GIVEN TASK: Among the entries below, count the lines where the string "parts" occurs, and give only the number.

--- Start TASK MATERIAL ---

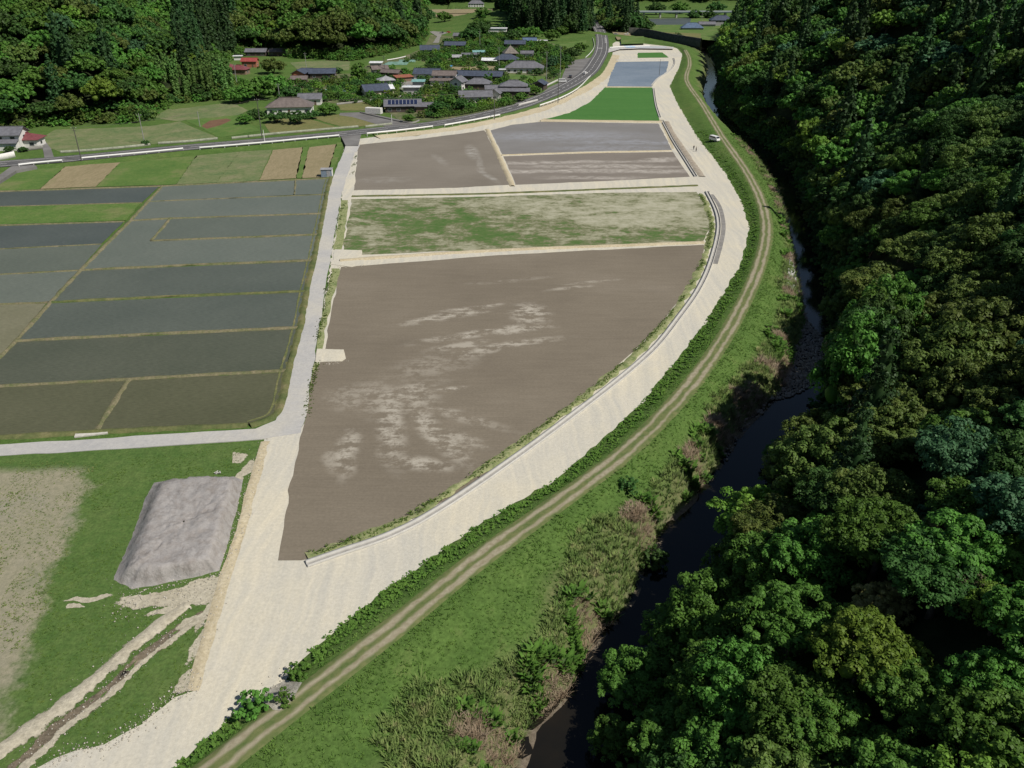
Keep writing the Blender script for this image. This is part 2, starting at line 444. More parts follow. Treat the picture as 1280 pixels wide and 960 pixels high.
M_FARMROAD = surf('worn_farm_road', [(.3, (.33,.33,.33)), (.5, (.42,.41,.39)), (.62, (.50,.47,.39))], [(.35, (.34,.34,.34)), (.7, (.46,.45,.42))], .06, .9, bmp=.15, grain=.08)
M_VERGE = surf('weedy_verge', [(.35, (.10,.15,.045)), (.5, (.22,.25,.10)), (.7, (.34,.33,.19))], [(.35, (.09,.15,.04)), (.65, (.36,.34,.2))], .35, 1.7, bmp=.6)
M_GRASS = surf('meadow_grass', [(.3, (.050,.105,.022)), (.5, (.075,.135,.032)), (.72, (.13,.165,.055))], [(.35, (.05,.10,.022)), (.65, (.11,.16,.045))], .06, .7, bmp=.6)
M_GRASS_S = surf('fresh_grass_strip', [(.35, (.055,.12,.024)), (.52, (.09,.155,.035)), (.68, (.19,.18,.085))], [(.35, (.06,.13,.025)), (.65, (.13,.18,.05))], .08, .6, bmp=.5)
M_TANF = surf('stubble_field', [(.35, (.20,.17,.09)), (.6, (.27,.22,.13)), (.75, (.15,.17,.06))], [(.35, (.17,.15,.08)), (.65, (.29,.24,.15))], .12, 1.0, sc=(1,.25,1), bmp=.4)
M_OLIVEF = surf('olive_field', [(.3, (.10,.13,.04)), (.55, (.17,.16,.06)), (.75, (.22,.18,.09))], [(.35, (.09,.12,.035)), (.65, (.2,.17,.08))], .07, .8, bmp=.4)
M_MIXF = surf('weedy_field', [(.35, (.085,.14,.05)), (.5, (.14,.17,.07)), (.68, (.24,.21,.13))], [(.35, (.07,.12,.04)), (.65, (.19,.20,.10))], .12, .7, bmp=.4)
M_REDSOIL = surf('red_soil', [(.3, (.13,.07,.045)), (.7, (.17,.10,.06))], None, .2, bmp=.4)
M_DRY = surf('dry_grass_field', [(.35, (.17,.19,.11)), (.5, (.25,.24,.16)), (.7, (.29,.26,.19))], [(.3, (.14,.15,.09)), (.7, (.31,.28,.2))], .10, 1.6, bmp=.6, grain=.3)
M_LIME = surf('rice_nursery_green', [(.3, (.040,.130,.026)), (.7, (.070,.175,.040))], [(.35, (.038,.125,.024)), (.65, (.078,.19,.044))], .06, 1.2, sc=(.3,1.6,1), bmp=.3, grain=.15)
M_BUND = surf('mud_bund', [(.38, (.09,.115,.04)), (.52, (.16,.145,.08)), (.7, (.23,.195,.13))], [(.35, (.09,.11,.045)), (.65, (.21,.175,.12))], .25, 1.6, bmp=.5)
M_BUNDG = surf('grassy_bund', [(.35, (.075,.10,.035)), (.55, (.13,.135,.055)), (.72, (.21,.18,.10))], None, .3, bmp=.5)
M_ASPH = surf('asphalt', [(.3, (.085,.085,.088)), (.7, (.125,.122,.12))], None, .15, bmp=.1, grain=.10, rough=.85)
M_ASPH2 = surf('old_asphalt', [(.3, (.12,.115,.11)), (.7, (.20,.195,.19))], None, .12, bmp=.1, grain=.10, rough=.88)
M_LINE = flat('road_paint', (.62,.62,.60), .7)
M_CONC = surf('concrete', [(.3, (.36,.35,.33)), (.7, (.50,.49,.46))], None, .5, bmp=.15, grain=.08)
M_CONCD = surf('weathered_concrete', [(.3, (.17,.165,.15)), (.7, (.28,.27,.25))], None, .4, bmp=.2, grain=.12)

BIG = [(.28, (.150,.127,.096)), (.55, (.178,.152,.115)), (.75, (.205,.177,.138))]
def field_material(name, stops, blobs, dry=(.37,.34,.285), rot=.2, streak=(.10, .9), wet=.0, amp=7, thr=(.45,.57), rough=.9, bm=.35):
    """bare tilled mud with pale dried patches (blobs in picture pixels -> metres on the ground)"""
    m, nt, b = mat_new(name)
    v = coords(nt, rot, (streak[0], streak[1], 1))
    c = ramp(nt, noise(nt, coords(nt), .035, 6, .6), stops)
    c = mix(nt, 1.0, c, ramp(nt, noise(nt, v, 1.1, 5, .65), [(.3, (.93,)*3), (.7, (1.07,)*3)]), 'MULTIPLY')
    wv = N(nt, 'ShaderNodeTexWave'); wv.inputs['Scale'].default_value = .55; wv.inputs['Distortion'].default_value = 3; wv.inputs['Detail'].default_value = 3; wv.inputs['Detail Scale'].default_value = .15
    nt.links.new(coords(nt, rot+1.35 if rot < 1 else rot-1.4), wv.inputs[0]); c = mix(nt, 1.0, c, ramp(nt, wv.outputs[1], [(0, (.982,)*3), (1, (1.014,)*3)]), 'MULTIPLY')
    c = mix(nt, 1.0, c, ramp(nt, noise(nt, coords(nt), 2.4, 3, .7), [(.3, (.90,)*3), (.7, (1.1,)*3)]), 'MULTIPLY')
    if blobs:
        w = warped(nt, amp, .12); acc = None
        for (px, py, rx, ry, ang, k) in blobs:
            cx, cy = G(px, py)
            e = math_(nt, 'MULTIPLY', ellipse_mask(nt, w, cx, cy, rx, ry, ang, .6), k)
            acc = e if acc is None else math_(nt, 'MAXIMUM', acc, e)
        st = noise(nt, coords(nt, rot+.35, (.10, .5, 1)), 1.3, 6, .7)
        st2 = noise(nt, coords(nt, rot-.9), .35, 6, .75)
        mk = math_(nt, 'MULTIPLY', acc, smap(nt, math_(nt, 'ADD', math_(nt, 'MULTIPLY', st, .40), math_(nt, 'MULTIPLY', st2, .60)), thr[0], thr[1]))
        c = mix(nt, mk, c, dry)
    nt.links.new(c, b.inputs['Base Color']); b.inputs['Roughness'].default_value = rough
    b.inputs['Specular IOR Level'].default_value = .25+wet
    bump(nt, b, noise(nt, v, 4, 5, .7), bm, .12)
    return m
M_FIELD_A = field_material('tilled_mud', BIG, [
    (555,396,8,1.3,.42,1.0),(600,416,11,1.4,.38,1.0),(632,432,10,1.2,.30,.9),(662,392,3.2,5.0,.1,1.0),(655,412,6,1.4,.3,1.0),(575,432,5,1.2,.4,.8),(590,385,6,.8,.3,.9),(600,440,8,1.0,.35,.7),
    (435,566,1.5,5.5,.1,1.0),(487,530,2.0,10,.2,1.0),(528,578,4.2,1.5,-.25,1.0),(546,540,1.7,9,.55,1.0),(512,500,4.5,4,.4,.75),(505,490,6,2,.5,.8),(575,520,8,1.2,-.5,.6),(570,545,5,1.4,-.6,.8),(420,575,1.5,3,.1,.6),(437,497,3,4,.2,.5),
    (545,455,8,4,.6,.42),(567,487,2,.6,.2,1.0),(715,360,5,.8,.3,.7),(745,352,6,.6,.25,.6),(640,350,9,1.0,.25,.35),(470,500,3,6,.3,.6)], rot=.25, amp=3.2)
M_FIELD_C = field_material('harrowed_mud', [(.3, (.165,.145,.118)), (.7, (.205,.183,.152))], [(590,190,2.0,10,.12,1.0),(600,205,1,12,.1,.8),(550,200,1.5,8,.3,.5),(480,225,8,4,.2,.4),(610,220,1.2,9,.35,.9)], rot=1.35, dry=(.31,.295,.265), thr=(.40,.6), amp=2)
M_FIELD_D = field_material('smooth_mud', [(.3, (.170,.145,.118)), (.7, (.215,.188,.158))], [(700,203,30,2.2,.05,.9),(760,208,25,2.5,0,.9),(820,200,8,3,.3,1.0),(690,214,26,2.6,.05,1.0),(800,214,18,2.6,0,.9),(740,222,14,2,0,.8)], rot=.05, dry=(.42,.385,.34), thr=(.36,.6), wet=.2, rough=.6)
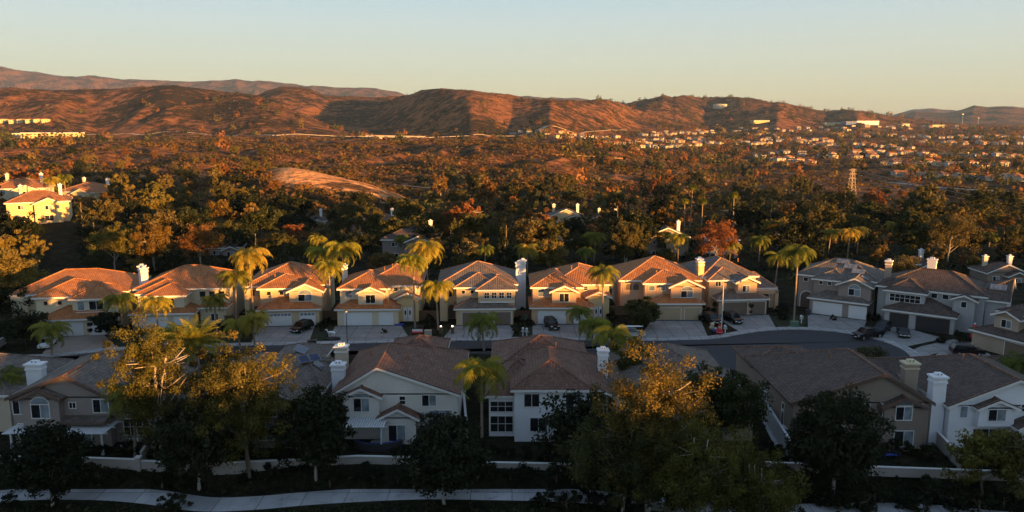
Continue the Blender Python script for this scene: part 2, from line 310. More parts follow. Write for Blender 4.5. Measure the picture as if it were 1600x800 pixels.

--- End TASK MATERIAL ---

WRITTEN RESPONSE: 2